With its complex yet penetrating arcs and careful unravelling of a fictionalised but well-rooted version of Baltimore, The Wire quickly became my favourite television show of recent years. So following its recent conclusion I’ve naturally been devouring every article I can find, not quite ready to let go.

The following paragraphs from a piece by executive producer David Simon struck me as an unintended example of why newspapers (his previous profession) have generally fared so poorly over the past few years, and a reminder of how easy it can be to miss the possibilities new technologies :

It would not have been easy for a veteran police reporter to pull all the police reports in the Southwestern District and find out just how robberies fell so dramatically, to track each individual report through staff review and find out how many were unfounded and for what reason, or to develop a stationhouse source who could tell you about how many reports went unwritten on the major’s orders, or even further – to talk to people in that district who tried to report armed robberies and instead found themselves threatened with warrant checks or accused of drug involvement or otherwise intimidated into dropping the matter.

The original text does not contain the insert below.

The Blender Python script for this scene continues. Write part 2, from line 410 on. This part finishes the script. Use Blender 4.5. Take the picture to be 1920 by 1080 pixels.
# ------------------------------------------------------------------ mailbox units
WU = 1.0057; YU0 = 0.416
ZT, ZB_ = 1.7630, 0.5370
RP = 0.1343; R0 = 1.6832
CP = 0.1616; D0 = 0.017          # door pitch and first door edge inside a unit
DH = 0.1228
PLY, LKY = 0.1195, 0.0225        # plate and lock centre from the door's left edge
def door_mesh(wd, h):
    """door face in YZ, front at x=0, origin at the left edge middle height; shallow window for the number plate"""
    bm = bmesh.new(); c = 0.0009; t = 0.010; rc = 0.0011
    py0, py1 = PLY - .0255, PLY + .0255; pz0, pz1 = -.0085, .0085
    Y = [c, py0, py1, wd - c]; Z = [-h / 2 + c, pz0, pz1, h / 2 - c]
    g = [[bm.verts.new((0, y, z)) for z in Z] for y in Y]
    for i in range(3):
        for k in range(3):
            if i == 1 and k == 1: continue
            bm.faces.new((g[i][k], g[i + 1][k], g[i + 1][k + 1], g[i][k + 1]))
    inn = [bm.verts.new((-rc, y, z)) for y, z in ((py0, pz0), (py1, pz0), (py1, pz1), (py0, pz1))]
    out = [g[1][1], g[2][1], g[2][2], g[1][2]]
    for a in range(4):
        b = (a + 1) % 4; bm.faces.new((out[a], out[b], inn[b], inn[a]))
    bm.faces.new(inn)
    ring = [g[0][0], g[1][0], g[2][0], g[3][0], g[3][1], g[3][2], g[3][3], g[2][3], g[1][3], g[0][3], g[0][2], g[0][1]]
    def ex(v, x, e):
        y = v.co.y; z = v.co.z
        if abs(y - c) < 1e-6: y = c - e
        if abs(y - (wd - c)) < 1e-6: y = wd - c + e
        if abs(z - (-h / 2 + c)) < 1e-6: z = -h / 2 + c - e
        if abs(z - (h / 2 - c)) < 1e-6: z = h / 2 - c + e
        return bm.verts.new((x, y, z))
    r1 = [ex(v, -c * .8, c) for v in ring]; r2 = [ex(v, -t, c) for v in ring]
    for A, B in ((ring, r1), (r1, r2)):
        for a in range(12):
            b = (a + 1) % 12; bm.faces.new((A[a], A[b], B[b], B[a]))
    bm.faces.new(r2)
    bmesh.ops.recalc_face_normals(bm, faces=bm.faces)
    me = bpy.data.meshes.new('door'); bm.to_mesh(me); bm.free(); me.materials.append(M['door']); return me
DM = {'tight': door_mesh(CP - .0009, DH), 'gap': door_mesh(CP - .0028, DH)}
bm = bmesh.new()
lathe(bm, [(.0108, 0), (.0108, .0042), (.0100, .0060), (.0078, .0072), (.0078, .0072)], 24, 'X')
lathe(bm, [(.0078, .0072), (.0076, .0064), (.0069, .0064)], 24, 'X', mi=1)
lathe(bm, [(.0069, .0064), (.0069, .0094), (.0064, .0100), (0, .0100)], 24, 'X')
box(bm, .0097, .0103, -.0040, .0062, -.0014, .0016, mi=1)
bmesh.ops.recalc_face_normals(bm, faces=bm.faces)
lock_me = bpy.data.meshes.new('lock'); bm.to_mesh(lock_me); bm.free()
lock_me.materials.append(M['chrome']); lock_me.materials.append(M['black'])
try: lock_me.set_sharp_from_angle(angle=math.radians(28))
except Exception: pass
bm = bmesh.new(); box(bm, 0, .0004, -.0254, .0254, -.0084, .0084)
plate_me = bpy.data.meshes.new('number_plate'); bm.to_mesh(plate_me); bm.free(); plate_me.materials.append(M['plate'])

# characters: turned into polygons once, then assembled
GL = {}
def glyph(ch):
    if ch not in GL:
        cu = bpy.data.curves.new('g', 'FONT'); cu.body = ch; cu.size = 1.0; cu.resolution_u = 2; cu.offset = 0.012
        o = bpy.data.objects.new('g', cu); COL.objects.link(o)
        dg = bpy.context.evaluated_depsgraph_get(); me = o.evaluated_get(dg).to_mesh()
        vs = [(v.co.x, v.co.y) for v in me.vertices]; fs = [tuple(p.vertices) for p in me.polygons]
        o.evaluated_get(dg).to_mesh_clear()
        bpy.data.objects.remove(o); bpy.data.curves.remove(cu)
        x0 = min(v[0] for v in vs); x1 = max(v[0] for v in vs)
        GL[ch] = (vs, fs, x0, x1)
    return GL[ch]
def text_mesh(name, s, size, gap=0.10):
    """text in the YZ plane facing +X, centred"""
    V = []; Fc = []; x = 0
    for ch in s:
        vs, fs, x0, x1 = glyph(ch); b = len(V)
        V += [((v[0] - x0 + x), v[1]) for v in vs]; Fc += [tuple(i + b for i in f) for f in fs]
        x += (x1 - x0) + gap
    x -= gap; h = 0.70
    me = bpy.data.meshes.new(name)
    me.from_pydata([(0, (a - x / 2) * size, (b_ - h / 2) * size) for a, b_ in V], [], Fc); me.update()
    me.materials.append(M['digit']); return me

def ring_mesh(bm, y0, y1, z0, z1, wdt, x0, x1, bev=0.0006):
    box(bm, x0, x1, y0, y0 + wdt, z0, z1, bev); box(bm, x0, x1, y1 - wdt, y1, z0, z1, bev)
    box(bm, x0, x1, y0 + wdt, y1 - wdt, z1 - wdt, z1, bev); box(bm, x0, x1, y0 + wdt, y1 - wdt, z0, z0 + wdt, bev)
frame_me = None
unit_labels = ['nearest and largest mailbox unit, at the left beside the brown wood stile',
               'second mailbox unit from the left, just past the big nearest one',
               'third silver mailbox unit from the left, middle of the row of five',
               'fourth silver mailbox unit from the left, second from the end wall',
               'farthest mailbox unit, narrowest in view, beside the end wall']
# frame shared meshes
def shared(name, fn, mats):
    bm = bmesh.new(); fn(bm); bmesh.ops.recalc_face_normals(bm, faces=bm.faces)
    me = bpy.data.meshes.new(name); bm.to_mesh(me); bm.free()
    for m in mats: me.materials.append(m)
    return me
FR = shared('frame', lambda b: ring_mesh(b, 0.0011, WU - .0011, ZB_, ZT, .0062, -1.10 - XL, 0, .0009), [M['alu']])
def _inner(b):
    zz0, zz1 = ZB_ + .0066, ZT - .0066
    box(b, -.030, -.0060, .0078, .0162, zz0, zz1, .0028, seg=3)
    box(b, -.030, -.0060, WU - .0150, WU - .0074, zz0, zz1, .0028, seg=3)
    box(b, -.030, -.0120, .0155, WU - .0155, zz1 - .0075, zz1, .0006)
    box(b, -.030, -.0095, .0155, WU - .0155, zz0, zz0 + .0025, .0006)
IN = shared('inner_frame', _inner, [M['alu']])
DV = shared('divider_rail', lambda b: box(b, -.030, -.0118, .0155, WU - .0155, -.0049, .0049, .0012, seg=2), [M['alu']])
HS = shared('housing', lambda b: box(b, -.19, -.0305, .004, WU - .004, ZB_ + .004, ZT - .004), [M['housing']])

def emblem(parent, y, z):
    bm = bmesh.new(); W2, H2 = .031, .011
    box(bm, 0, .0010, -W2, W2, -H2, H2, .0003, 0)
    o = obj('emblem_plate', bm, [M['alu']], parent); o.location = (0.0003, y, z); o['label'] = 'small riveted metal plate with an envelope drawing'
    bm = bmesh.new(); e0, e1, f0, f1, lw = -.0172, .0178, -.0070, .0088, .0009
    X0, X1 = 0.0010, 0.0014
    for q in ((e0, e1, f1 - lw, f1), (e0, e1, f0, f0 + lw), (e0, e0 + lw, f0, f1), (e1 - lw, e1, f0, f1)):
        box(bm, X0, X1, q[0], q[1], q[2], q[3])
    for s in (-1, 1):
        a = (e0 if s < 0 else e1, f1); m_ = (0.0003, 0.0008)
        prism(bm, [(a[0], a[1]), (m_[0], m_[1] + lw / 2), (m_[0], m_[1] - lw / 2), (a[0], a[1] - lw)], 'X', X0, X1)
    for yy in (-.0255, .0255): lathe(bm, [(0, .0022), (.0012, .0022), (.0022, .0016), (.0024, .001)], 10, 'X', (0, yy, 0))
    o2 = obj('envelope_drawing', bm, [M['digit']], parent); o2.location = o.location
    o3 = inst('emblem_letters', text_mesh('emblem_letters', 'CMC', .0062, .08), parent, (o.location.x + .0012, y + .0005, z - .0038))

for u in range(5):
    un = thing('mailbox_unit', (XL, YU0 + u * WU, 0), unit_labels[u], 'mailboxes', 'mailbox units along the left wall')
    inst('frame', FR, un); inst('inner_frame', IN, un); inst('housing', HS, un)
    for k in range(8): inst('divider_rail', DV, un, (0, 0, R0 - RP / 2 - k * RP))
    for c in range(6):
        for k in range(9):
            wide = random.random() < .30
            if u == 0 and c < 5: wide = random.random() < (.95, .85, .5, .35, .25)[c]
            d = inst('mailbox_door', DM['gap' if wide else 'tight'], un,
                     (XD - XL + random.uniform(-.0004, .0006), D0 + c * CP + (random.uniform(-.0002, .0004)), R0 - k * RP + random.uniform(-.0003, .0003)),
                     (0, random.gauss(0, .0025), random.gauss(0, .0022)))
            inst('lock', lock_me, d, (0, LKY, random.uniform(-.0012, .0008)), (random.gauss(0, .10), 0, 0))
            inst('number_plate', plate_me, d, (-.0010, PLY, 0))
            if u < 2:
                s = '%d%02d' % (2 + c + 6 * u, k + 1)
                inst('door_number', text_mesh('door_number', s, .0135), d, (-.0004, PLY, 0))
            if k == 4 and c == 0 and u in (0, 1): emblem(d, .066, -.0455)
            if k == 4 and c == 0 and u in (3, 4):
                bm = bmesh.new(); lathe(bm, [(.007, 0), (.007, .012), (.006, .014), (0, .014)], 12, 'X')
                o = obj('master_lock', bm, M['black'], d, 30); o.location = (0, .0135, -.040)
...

These are areas that the technologies we use on the web should have helped papers become more effective. Improved scraping, syndication, and the tools that make sites like EveryBlock possible make it easier for people to track the data and offer new ways to identify potential grounds for investigation. The technology doesn’t remove the need for beat reporters, but it might let them find the leads more quickly, and help newspapers find the story. Instead, too many have simply looked to the short-term, aiming to raise ad revenue by becoming increasingly generic.

The story is the same outside the confines of the newspaper world. When approaching new web projects we need to make sure we’re not simply being reactive, but proactive. How can we take what we do well, and do it better?